Level 34 (67,502 Credits)
Answers (32)
  • DOWD: I agree with you. There is not going to be a tax. But I think this goes to a fundamental value that I think we lost, which is that we can get things for nothing. That we can go to war and not have to pay for it either by cutting the budget or doing something else. We have a war; we don't have a draft. All of these sorts of things, that we think, 'Oh, by way, we can go fight the most important war in the history of our country, but we're not going to have a draft, we're not going to pay for it, we're not going to do anything that causes anybody to sacrifice.'

    SENOR: If [House Speaker Nancy] Pelosi and [House Appropriations Committee Chairman David] Obey were being intellectually honest about this they would wage a war against the President's surge policy Wednesday morning. As opposed to doing this via some proposed surtax.

    Answer by sweet-a-kins at 7:37 PM on Nov. 29, 2009

  • DOWD: David Obey's idea I think underlines the problem that we don't ask people -- when we say these things are important -- we don't ask the country to come together for them.

    Coming days before President Obama is set to announce an increase in roughly 30,000 to 35,000 troops in Afghanistan, the debate between Senor and Dowd provides a window into the Republican Party's internal divisions. While Democratic opposition to a troop escalation is well known, the disagreement inside the GOP seems to be primarily along the margins.

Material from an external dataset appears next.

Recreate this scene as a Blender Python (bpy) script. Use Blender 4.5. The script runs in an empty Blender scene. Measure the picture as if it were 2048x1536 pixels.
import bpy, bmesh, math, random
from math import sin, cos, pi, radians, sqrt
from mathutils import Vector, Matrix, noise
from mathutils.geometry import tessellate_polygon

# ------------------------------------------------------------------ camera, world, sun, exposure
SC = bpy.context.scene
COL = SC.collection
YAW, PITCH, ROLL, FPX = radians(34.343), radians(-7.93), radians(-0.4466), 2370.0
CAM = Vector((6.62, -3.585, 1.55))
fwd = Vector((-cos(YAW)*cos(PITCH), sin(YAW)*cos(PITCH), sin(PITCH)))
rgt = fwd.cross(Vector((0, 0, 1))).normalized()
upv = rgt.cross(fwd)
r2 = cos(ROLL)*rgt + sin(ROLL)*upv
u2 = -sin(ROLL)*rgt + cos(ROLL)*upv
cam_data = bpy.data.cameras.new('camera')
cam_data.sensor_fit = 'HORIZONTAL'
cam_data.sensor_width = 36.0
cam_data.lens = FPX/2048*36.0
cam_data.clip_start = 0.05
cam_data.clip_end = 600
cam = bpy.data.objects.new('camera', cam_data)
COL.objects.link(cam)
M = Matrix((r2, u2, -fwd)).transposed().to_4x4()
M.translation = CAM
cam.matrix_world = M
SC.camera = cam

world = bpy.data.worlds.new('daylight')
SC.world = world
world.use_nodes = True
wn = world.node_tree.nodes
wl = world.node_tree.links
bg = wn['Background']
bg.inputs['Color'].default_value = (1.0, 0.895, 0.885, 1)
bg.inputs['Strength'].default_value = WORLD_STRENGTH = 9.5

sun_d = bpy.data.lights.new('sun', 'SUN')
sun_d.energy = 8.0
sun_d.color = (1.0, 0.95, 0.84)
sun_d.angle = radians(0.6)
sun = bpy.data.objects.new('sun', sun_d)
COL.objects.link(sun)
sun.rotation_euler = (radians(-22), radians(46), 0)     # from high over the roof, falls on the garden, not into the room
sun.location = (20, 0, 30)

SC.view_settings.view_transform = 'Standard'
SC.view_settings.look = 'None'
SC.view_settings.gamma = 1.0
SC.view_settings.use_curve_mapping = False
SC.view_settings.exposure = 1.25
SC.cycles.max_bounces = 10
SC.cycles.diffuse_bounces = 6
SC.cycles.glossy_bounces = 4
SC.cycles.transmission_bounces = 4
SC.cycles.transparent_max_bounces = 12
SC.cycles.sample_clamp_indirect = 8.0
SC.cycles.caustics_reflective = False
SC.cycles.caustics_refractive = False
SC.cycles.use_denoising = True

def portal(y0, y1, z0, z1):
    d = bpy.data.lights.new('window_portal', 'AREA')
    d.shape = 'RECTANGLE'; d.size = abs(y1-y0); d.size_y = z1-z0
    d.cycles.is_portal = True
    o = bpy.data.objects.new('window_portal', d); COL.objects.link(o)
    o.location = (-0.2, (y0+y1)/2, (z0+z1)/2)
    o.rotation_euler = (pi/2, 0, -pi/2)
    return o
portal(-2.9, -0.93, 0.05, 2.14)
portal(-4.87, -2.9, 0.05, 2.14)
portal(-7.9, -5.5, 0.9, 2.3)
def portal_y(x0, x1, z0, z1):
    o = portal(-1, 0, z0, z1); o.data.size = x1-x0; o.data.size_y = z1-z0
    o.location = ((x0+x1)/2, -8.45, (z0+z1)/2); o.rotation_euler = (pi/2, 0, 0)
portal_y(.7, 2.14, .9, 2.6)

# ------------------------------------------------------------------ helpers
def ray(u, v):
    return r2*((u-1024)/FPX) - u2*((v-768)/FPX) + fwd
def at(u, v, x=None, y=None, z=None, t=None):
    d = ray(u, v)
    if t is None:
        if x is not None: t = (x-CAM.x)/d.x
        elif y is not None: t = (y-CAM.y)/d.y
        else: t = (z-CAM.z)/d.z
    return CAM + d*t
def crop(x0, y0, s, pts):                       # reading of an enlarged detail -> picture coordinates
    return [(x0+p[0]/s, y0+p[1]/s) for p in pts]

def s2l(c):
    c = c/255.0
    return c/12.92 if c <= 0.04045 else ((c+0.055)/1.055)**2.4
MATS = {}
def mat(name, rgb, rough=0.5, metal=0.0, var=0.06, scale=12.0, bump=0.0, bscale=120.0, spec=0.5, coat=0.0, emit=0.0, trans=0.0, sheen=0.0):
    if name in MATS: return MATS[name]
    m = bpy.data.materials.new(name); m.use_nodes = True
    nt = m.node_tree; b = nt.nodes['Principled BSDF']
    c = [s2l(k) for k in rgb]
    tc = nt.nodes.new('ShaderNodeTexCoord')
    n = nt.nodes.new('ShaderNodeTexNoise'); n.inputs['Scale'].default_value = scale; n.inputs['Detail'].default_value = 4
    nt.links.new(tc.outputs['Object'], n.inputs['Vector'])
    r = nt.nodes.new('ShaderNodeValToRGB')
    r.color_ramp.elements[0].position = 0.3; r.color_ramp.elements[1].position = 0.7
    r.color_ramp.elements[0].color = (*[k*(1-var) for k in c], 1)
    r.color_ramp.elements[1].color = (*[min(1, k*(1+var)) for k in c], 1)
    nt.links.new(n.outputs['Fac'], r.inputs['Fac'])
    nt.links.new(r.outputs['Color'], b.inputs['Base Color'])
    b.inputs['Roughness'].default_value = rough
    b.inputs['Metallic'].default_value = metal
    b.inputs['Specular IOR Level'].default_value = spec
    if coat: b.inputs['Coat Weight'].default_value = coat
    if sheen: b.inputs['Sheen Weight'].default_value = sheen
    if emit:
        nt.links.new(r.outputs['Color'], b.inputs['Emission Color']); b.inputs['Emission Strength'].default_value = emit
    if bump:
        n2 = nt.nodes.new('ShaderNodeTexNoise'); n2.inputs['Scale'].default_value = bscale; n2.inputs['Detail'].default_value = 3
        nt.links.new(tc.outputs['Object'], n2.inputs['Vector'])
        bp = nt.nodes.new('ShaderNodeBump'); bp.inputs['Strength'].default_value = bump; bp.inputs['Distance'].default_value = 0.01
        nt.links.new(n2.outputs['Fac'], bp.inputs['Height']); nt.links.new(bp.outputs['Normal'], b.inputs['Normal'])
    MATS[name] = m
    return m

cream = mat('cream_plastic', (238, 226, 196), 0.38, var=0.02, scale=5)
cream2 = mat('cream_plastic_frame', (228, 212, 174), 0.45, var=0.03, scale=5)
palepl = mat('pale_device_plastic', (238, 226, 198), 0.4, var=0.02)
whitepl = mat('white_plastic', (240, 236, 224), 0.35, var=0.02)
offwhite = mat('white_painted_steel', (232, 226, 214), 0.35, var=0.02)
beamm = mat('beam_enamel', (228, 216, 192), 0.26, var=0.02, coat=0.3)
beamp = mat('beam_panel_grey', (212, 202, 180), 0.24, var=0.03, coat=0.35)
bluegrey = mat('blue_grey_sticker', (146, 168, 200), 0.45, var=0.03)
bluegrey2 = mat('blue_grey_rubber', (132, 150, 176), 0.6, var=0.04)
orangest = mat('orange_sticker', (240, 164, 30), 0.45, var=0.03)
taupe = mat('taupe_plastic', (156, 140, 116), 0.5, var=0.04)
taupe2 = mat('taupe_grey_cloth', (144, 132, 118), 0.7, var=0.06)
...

    Answer by sweet-a-kins at 7:38 PM on Nov. 29, 2009

  • We could have skipped that massive waste of a porkulus bill and fund it from revenue. i say pull out, embolden the terrorists again and let them blow up half the country. Maybe the other half would figure out that the terrorist want to KILL US.

    Answer by Carpy at 7:48 PM on Nov. 29, 2009

  • i'm on the side of fighting against all things obama at every turn.

    oh wait. what was the question again? lolololo

    Answer by Anonymous at 7:48 PM on Nov. 29, 2009

  • a GOP traditionalist -- who said it was unfair to have an increase in troops without a shared social sacrifice.

    I am in this boat. Maybe then people will actually give a damn and DEMAND results or withdrawel


    Answer by sweet-a-kins at 7:57 PM on Nov. 29, 2009

  • I think we need to fund wars that we are in.

    I am against the Obama administration sitting on billions of dollars they are going to use to BUY VOTES, then asking for money to pay for other stuff, like the war.

    Can you say DISHONESTY????????????

    They need to stop sitting on that money, because it doesn't belong to them.
    They commandeered that money, and are using t for things that they don't have permission to spend it on.
    They're sitting on PILES of money, stolen money.
    Let 'em use that.

    Answer by mustbeGRACE at 8:02 PM on Nov. 29, 2009

  • Grace the war hasn't been paid for since its inception, what are you talking about?


    Answer by sweet-a-kins at 8:08 PM on Nov. 29, 2009

  • I don't think Prez Bush suggested a surtax!

    You follow that, punkin'?

    Answer by mustbeGRACE at 8:12 PM on Nov. 29, 2009

  • Oi vey!

    You can only go to the wealthy with your hand out so many times. He's either going to have to raise taxes on those making LESS than 250 and break a promise or be the Pres that spent the US of A and break another promise.

    I think he made too many promises.

    Answer by lovinangels at 8:47 PM on Nov. 29, 2009

  • I think if it has been analyzed that waste has been cut from the military spending budget and is minimal and we still need that much money, then we need a tax to fund the war. One example of what I think are many~It bothers me when I goto our military base and the golf course is getting entirely re-done but the troops don't have adequate resources in Iraq. And I am an avid golfer, but I would rather pay MORE money to play and keep the funding and waste out or at least to the min. I don't think ANYONE in DC truly cares about waste. They just want to keep adding projects and spending and not analyzing where the money is specifically going.